Never fear, Goblin is here. It's true, the Goblin music heard throughout The Other Hell is simply the score from Beyond the Darkness. Nonetheless, it was comforting to hear their unique brand of synth-rock every now and then, as it perked up the film's many dull patches.
 
 
"The genitals are the door to evil!" You can say that again, sister. Notice how she said they were "the" door and not "a" door. Mildly fascinating. Down below in the convent's basement laboratory/crypt, one nun, let's call her Sister Assunta (Paola Montenero), is telling another nun about the wickedness that lies beyond the labia. And just as she's wrapping up her anti-pussy diatribe, a set of glowing red eyes appear from out of the darkness. These eyes, of course, cause Sister Assunta to stab the other nun to death.
 
 
If what I just described sounds out of the ordinary for a nunnery, I have to say, it's pretty standard stuff for the convent that's run by Mother Vincenza (Franca Stoppi), as acts of nun-on-nun violence are par for the course at this place.
 
 
Don't believe me? Just ask Boris (Franco Garofalo), the convent's resident creepy gardener. If he sees a nun ranting and raving about the devil while bleeding from the mouth, he will simply shrug his shoulders and continue trimming the bushes.
 
 
While Mother Vincenza and Boris the gardener (he also runs the dog pound/chicken farm next-door) seem indifferent to the convent chaos, the members of the clergy seem to think otherwise. When the doltish Father Inardo (Andrea Aureli) is unable to get to bottom of things (his attempt to pray the evil away is met with mixed results, and by "mixed results," I mean it was met with complete and utter failure), the church sends in Father Valerio (Carlo De Mejo), a sort of  ecclesiastical detective who solves problems by using reason and logic.
 
 
As he arrives, Mother Vincenza is forcing the other nuns to burn all of Sister Assunta's things; he's also nearly mauled by one of Boris' dogs. So, right from the get-go, it's clear that they have something to hide. But what could it be? Frankly, I don't really care what they're hiding, as the film is not providing me with anything I can use from a perversion perspective. Oh, you poor thing. Is this nun-based supernatural thriller lacking in the titillation department? Yes. Yes it is. Well, suck it up, and stop being such a baby. Not every film is going to cater to your debased needs.
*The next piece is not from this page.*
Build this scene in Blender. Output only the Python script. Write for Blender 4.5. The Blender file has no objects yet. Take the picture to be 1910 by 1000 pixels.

Why not? The world doesn't work that way. What you should have done was not watch the film. Now you tell me.  
 
 
That being said, I did like the hanging dolls. Hanging dolls? Yeah, the attic was filled with naked dolls hanging from the rafters. If you add the music of Goblin to the sight of the dolls dangling, it creates a pretty effective sense of dread. You know what? You're right. The sight of the dolls dangling to the music of Goblin is pretty dread-inducing.
 
 
And as far as perversion goes, check out the scene where a prematurely grey nun (Susan Forget) chokes Father Valerio in her room. No offense, but I'm not really into strangulation. No, pay attention to the part where she collapses on top of him mid-choke. What am I looking for? Look at her legs. Oh, they're sheathed in black nylons. Nice. I'm glad you pointed them out, because I was just about to declare The Other Hell a nylon-free zone.
 
 
You know what else needs pointing out? What? The fact that the guy dubbing Carlo De Mejo's voice sounded exactly like Dean Learner from Garth Marenghi's Darkplace. Are you serious? I'm deadly serious. Wow, this little nugget of information just upgraded The Other Hell from lame to not-so lame.
 
 
What about Franca Stoppi? What about her? She must do something besides look delightfully sinister in her habit? Let me see. Oh, yeah. There's this flashback sequence that has Franca Stoppi employ one of the most trouser-moistening head turns while holding a recently scalded baby in recent memory. Imagine being on the receiving end of one of Franca Stoppi's trademark head turns, I would do more than just pee my pants (too much information?). It should go without saying, but the synth flourish that accompanies Franca Stoppi's head turn was awesome. As was the part where Franca Stoppi tells Father Valerio that men only emit empty screams when they're stabbed, yet when women are stabbed, they produce children. I couldn't have said it better myself; pure poetry.
 
 
Ending like you would expect (with lot's of nuns screaming), The Other Hell will probably be my last nunsploitation film for quite some time (what can I say? the genre is not habit forming). I'm not giving up on the genre entirely, but I am going to be a lot more careful when it comes time to choose my next foray.